Extract, unchanged, each line of the listing below from its first line through the line that contains "o = M('grey_cabinet');", inclusive, and nothing else.

begin Supplied data

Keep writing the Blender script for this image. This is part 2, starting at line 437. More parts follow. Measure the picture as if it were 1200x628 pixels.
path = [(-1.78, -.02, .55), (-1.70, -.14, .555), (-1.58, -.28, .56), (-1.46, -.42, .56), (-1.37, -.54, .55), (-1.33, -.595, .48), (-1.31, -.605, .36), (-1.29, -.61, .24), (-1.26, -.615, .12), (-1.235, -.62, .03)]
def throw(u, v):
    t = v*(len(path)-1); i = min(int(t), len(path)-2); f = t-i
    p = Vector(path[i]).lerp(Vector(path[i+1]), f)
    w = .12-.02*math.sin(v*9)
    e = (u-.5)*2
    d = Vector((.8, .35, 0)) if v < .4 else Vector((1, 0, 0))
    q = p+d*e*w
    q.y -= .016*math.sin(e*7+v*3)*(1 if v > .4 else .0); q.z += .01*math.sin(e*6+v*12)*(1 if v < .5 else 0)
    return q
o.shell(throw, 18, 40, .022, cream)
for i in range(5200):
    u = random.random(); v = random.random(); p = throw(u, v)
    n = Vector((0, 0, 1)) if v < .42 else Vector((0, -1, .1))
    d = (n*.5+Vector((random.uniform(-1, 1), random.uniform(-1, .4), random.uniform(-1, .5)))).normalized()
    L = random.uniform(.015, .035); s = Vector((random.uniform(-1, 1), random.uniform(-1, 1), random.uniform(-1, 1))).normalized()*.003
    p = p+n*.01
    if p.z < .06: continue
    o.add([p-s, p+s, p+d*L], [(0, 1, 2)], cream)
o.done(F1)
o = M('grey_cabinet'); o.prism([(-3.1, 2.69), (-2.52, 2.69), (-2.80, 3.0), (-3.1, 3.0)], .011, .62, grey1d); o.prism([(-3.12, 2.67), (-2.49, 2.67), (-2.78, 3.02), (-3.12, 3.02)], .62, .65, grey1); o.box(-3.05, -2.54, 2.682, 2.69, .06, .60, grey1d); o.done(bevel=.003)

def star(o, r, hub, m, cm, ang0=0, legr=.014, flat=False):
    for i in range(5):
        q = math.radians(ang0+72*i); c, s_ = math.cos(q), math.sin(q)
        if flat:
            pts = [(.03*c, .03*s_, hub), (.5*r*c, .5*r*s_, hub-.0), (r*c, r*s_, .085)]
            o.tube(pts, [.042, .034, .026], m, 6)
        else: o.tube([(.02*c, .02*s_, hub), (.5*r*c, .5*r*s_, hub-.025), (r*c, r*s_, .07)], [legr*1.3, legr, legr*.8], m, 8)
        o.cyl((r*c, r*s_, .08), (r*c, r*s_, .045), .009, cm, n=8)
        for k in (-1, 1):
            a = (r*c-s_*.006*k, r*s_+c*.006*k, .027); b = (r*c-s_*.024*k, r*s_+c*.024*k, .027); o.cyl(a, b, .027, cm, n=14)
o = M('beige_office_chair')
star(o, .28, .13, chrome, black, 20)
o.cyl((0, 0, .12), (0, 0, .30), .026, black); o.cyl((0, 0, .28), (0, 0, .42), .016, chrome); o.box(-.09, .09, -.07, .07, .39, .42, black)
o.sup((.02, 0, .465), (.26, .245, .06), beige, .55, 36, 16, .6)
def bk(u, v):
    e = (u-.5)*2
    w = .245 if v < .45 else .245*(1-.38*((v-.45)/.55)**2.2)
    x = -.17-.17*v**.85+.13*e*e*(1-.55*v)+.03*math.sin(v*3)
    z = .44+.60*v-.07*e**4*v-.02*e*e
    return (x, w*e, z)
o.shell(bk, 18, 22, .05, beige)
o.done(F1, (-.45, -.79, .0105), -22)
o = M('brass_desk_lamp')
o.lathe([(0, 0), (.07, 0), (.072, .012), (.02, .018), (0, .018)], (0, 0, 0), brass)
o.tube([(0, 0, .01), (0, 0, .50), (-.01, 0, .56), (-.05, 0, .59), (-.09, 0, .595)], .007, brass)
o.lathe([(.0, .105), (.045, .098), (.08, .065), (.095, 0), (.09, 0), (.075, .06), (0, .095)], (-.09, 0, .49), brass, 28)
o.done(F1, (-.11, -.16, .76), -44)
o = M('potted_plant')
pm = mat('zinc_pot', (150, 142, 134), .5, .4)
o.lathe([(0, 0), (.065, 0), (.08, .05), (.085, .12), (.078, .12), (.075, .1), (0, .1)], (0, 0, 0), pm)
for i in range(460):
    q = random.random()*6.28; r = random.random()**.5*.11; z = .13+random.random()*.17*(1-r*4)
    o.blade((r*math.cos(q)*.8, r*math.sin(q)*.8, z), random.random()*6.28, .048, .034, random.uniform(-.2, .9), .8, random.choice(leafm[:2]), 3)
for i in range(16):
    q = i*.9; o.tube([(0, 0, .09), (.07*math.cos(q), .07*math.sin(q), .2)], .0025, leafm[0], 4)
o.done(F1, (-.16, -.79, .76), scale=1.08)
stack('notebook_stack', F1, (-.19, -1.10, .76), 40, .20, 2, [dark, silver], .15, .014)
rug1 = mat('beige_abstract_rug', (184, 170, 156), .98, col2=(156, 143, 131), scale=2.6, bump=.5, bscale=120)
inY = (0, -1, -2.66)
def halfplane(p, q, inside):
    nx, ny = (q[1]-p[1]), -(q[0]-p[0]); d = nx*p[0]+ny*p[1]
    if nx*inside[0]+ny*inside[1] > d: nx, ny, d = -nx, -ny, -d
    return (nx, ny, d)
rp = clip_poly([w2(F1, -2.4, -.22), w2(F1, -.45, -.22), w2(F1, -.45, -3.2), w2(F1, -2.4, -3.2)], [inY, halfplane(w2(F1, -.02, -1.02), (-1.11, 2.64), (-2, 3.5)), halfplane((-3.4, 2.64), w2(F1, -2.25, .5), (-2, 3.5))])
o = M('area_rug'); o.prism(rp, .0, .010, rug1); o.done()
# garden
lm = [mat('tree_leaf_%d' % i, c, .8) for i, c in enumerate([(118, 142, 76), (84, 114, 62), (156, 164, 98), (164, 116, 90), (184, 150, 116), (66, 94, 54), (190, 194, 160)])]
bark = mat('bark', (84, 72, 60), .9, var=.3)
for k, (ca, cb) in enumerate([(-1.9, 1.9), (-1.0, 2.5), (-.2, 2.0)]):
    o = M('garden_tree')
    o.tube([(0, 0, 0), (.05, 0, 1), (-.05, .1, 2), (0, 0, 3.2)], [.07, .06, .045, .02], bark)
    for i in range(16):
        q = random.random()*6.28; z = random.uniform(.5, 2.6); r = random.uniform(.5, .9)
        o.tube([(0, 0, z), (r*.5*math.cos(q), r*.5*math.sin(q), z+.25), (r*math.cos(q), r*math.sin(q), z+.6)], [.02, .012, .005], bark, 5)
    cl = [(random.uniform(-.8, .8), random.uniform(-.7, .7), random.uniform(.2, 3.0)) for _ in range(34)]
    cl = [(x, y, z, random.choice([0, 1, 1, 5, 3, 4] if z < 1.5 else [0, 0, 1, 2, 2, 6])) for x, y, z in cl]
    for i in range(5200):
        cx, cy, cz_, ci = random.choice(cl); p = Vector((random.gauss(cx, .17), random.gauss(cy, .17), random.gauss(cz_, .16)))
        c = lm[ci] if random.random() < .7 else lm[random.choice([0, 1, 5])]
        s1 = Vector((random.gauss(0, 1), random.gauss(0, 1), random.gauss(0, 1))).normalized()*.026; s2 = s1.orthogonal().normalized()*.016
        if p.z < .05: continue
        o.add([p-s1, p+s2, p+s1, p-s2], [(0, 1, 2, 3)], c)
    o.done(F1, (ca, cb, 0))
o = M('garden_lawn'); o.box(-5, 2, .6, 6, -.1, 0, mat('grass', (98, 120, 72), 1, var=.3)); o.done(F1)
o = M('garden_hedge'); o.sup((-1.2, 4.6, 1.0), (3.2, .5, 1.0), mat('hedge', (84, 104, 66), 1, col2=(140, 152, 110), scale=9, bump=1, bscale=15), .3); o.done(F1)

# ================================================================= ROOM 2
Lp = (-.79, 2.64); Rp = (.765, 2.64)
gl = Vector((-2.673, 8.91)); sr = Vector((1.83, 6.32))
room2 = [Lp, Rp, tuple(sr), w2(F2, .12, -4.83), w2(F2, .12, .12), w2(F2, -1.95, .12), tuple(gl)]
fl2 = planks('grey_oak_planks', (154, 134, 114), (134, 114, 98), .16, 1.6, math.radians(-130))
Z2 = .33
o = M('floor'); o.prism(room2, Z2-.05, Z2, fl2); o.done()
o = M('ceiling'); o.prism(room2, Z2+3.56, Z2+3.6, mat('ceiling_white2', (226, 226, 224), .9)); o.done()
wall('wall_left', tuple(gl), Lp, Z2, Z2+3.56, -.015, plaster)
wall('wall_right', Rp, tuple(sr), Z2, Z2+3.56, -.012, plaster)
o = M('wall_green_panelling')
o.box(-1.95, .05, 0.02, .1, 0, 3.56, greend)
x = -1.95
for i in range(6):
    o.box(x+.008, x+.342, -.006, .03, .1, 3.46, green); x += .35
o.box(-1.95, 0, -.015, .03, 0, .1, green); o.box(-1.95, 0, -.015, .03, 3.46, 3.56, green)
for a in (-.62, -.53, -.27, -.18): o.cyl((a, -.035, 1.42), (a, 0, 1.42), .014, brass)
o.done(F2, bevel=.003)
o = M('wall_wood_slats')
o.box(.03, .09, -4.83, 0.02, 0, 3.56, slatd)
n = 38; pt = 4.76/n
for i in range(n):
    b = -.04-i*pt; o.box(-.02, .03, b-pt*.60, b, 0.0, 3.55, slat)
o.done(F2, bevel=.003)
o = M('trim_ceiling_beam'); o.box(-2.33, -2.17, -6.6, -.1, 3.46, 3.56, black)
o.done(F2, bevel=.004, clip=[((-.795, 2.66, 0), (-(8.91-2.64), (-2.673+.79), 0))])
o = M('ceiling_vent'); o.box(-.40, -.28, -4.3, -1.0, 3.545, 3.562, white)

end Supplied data

Problem solution:
Keep writing the Blender script for this image. This is part 2, starting at line 437. More parts follow. Measure the picture as if it were 1200x628 pixels.
path = [(-1.78, -.02, .55), (-1.70, -.14, .555), (-1.58, -.28, .56), (-1.46, -.42, .56), (-1.37, -.54, .55), (-1.33, -.595, .48), (-1.31, -.605, .36), (-1.29, -.61, .24), (-1.26, -.615, .12), (-1.235, -.62, .03)]
def throw(u, v):
    t = v*(len(path)-1); i = min(int(t), len(path)-2); f = t-i
    p = Vector(path[i]).lerp(Vector(path[i+1]), f)
    w = .12-.02*math.sin(v*9)
    e = (u-.5)*2
    d = Vector((.8, .35, 0)) if v < .4 else Vector((1, 0, 0))
    q = p+d*e*w
    q.y -= .016*math.sin(e*7+v*3)*(1 if v > .4 else .0); q.z += .01*math.sin(e*6+v*12)*(1 if v < .5 else 0)
    return q
o.shell(throw, 18, 40, .022, cream)
for i in range(5200):
    u = random.random(); v = random.random(); p = throw(u, v)
    n = Vector((0, 0, 1)) if v < .42 else Vector((0, -1, .1))
    d = (n*.5+Vector((random.uniform(-1, 1), random.uniform(-1, .4), random.uniform(-1, .5)))).normalized()
    L = random.uniform(.015, .035); s = Vector((random.uniform(-1, 1), random.uniform(-1, 1), random.uniform(-1, 1))).normalized()*.003
    p = p+n*.01
    if p.z < .06: continue
    o.add([p-s, p+s, p+d*L], [(0, 1, 2)], cream)
o.done(F1)
o = M('grey_cabinet'); o.prism([(-3.1, 2.69), (-2.52, 2.69), (-2.80, 3.0), (-3.1, 3.0)], .011, .62, grey1d); o.prism([(-3.12, 2.67), (-2.49, 2.67), (-2.78, 3.02), (-3.12, 3.02)], .62, .65, grey1); o.box(-3.05, -2.54, 2.682, 2.69, .06, .60, grey1d); o.done(bevel=.003)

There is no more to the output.